To frame our research design, we draw upon social identity theory, proposing a simple theoretical model where ingroup welfare favoritism depends on three factors affecting perceived similarity: 1) claimants’ ethnicity (cultural distance), 2) claimants’ phenotype (phenotypic distance) and 3) voters’ political ideology. According to social identity theory, people mentally categorize others in terms of ingroup and outgroup, and this mental process, which is largely automatic, shapes interactions among members of different groups (Tajfel and Turner, 1986). Crucially, group identification and group cohesiveness are enhanced by perceived ingroup similarity (Turner et al., 1987), which in turn promotes favoritism towards the ingroup when redistributing scarce resources (Muñoz and Pardos-Prado, 2019). This is why perceived cultural distance (and, as we shall postulate, also phenotypic distance) are likely key for ingroup-outgroup identification (Chambers et al. 2013). One overarching proposition follows from the preceding discussion: immigrant-background individuals perceived as closer to the native ingroup will garner greater levels of support as potential welfare recipients than individuals of comparable socioeconomic characteristics but who are perceived as more distant.

To empirically test our hypotheses, we carried out a pre-registered online survey experiment (N = 2,386) in Spain, targeting a representative sample of Spanish citizens. Our experiment exposed respondents to randomized vignettes portraying a (fictitious) potential welfare beneficiary of a means-tested rental-housing subsidy program. All qualifying characteristics are fixed across vignettes. The ethnic background (treatment 1) and phenotype (treatment 2) are randomly varied. We consider three ethnicities (signaled using ethnic-sounding names and surnames): Spanish native, Latin American and North African; and two phenotypes (signaled using AI-generated photographs): “visible” (Afrocentric or “black”) and “non-visible” (Eurocentric or “white”).
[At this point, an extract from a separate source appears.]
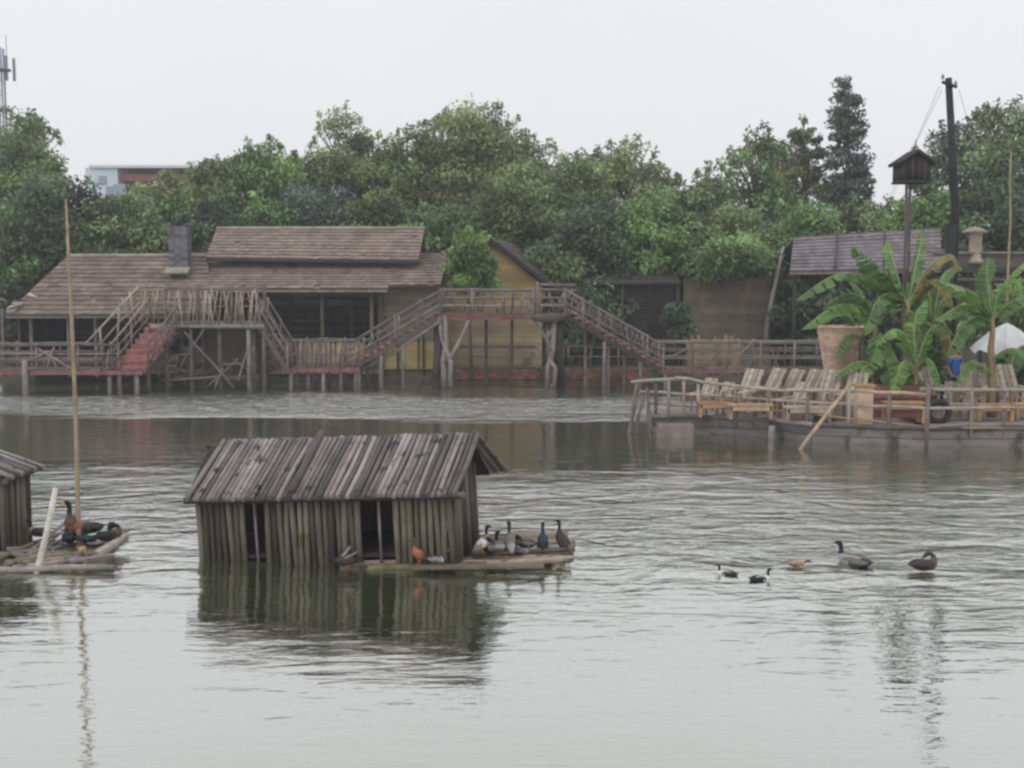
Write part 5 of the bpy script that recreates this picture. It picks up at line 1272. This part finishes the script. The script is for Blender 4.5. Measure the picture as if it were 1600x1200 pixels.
# ------------------------------------------------------------------ ducks
def resample(pts, k=3):
    out = []
    n = len(pts)
    for i in range(n - 1):
        p0, p1, p2, p3 = pts[max(i - 1, 0)], pts[i], pts[i + 1], pts[min(i + 2, n - 1)]
        for s_ in range(k):
            u = s_ / k; q = []
            for a in range(5): q.append(0.5 * (2 * p1[a] + (p2[a] - p0[a]) * u + (2 * p0[a] - 5 * p1[a] + 4 * p2[a] - p3[a]) * u * u + (3 * p1[a] - p0[a] - 3 * p2[a] + p3[a]) * u ** 3))
            q.append(p1[5] if u < .5 else p2[5]); out.append(q)
    out.append(list(pts[-1])); return out
def duck(label, px, py, z, heading, pose='swim', pal=('feather_mottled', 'feather_black', 'feather_grey', 'feather_black'), s=.34, name='duck', cat='duck', wings=True, tail_up=False, group='ducks'):
    """pal: body, head and neck, breast, tail"""
    loc = G(px, py, z)
    root = thing(name, (loc.x, loc.y, z), label, cat, group, rot=(0, 0, math.radians(heading)))
    lift = 0.0 if pose in ('swim', 'swim_flap') else .20
    if pose == 'sit': lift = .07
    if pose == 'upright': s *= .86
    b = lift
    body = [(-.62, 0, b + .20 + (.1 if tail_up else 0), .02, .012, 3), (-.50, 0, b + .17 + (.04 if tail_up else 0), .09, .04, 3), (-.36, 0, b + .13, .15, .10, 3), (-.15, 0, b + .10, .21, .17, 0), (.10, 0, b + .10, .225, .19, 0), (.30, 0, b + .12, .19, .17, 2)]
    if pose in ('swim', 'stand', 'sit'):
        nk = [(.42, 0, b + .20, .12, .12, 2), (.46, 0, b + .32, .075, .075, 1), (.46, 0, b + .44, .06, .06, 1), (.49, 0, b + .54, .075, .075, 1), (.57, 0, b + .57, .075, .065, 1), (.66, 0, b + .545, .035, .03, 4), (.76, 0, b + .52, .03, .012, 4)]
    elif pose == 'upright':
        body = [(-.40, 0, b - .06, .02, .012, 3), (-.32, 0, b + .0, .08, .04, 3), (-.24, 0, b + .06, .14, .11, 3), (-.10, 0, b + .14, .20, .18, 0), (.05, 0, b + .26, .21, .2, 0), (.15, 0, b + .38, .17, .17, 2)]
        nk = [(.18, 0, b + .50, .09, .09, 2), (.18, 0, b + .62, .06, .06, 1), (.18, 0, b + .74, .055, .055, 1), (.21, 0, b + .83, .07, .07, 1), (.28, 0, b + .86, .07, .06, 1), (.36, 0, b + .84, .035, .03, 4), (.45, 0, b + .81, .03, .012, 4)]
    elif pose == 'preen':
        nk = [(.40, .02, b + .24, .12, .12, 2), (.42, .08, b + .36, .08, .08, 1), (.36, .16, b + .44, .075, .075, 1), (.26, .20, b + .42, .08, .075, 1), (.18, .21, b + .37, .07, .06, 1), (.10, .20, b + .30, .035, .03, 4), (.04, .19, b + .26, .03, .012, 4)]
    else:  # head low or swim_flap
        nk = [(.42, 0, b + .16, .12, .11, 2), (.52, 0, b + .20, .075, .075, 1), (.60, 0, b + .22, .06, .06, 1), (.68, 0, b + .24, .075, .07, 1), (.76, 0, b + .22, .065, .06, 1), (.83, 0, b + .18, .035, .03, 4), (.91, 0, b + .14, .03, .012, 4)]
    pts = resample(body + nk, 3); n = 12; vs = []; fs = []; mi = []
    P3 = [V((p[0], p[1], p[2])) for p in pts]
    for i, p in enumerate(P3):
        T = (P3[min(i + 1, len(P3) - 1)] - P3[max(i - 1, 0)]).normalized(); S = V((0, 1, 0)) if abs(T.y) < .9 else V((1, 0, 0))
        S = (S - T * S.dot(T)).normalized(); U = T.cross(S)
        w_, h_ = max(.008, pts[i][3]), max(.008, pts[i][4])
        for k in range(n):
            a = 2 * math.pi * k / n; vs.append((p + S * math.cos(a) * w_ + U * math.sin(a) * h_) * s)
    for i in range(len(P3) - 1):
        for k in range(n):
            k2 = (k + 1) % n; fs.append((i * n + k, i * n + k2, (i + 1) * n + k2, (i + 1) * n + k)); mi.append(int(pts[i][5]))
    m = MB(); m.add(vs, fs, .5, 0, True); m.m = mi; m.t = [R.uniform(.3, .7) for _ in mi]
    m.f.append(list(range(n))[::-1]); m.t.append(.5); m.m.append(3); m.sm.append(True)
    m.f.append([(len(P3) - 1) * n + k for k in range(n)]); m.t.append(.5); m.m.append(4); m.sm.append(True)
    bill = pal[4] if len(pal) > 4 else 'bill'
    o = m.build('body', [pal[0], pal[1], pal[2], pal[3], bill], None, origin=(0, 0, 0)); o.parent = root
    if wings:
        for sy in (-1, 1):
            w_ = MB(); vs = []; fs = []; K = 9
            for i in range(K + 1):
                q = i / K
                if pose == 'upright': c = V((-.32 + .46 * q, sy * (.10 + .11 * math.sin(math.pi * min(1, q + .15))), b + .02 + .34 * q)); ww = .11 * math.sin(math.pi * (.06 + .9 * q)) ** .7
                elif pose == 'swim_flap' or pose == 'flap': c = V((.12 - .38 * q, sy * (.16 + .30 * q), b + .22 + .30 * q)); ww = .12 * (1 - .6 * q)
                else: c = V((-.52 + .80 * q, sy * (.06 + .165 * math.sin(math.pi * min(.75, .1 + q * .8))), b + .17 - .0 * q)); ww = .115 * math.sin(math.pi * (.05 + .9 * q)) ** .7
                for (u, th) in ((-1, 0), (0, 1), (1, 0), (0, -1)):
                    if pose in ('swim_flap', 'flap'): d = V((1, 0, .2)).normalized() * ww * u + V((0, -sy * .3, 1)).normalized() * .02 * th
                    else: d = V((0, sy * -.25 * u, 1 * u)) * ww + V((0, sy, 0)) * .022 * th
                    vs.append((c + d) * s)
            for i in range(K):
                for k in range(4): k2 = (k + 1) % 4; fs.append((i * 4 + k, i * 4 + k2, (i + 1) * 4 + k2, (i + 1) * 4 + k))
            fs += [(0, 1, 2, 3), (K * 4 + 3, K * 4 + 2, K * 4 + 1, K * 4)]
            w_.add(vs, fs, .45, 0, True); wo = w_.build('wing', pal[5] if len(pal) > 5 else pal[0], None, origin=(0, 0, 0)); wo.parent = root
    if pose not in ('swim', 'swim_flap', 'sit'):
        for sy in (-1, 1):
            lg = MB(); lg.tube([V((0.0, sy * .09, b + .04)) * s, V((-.02, sy * .09, .09)) * s, V((.0, sy * .09, .015)) * s], [.025 * s, .018 * s, .018 * s], 6, .5)
            lg.add([V((-.03, sy * .09, .012)) * s, V((.12, sy * .09 - .06, .008)) * s, V((.14, sy * .09, .008)) * s, V((.12, sy * .09 + .06, .008)) * s], [(0, 1, 2, 3)], .5)
            lo = lg.build('leg', 'duck_leg', None, origin=(0, 0, 0)); lo.parent = root
    return root
BL, BR, GR, WH, MO = 'feather_black', 'feather_brown', 'feather_grey', 'feather_white', 'feather_mottled'
DB, TE, RU, TA = 'feather_dark_brown', 'feather_teal', 'feather_rust', 'feather_tan'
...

Our results suggests claimants’ ethnic background plays a significant role in explaining natives’ redistributive preferences. In line with our expectations, when Spanish natives are primed with a potential welfare beneficiary of North African-origin (regardless of his phenotype), their support for the social policy significantly decreases compared to when they are primed with an otherwise identical Spanish-native claimant (or Latin American). In other words, we find an ethnic penalty for NAF claimants –generally perceived as culturally distant in Spain– but not for LATAM claimants –culturally close. This effect is identified among right-wing and non-ideological individuals, but not among left-wingers. Contrary to our expectations, second-generation immigrants welfare claimants’ phenotype does not significantly influence natives’ support for the rental assistance policy.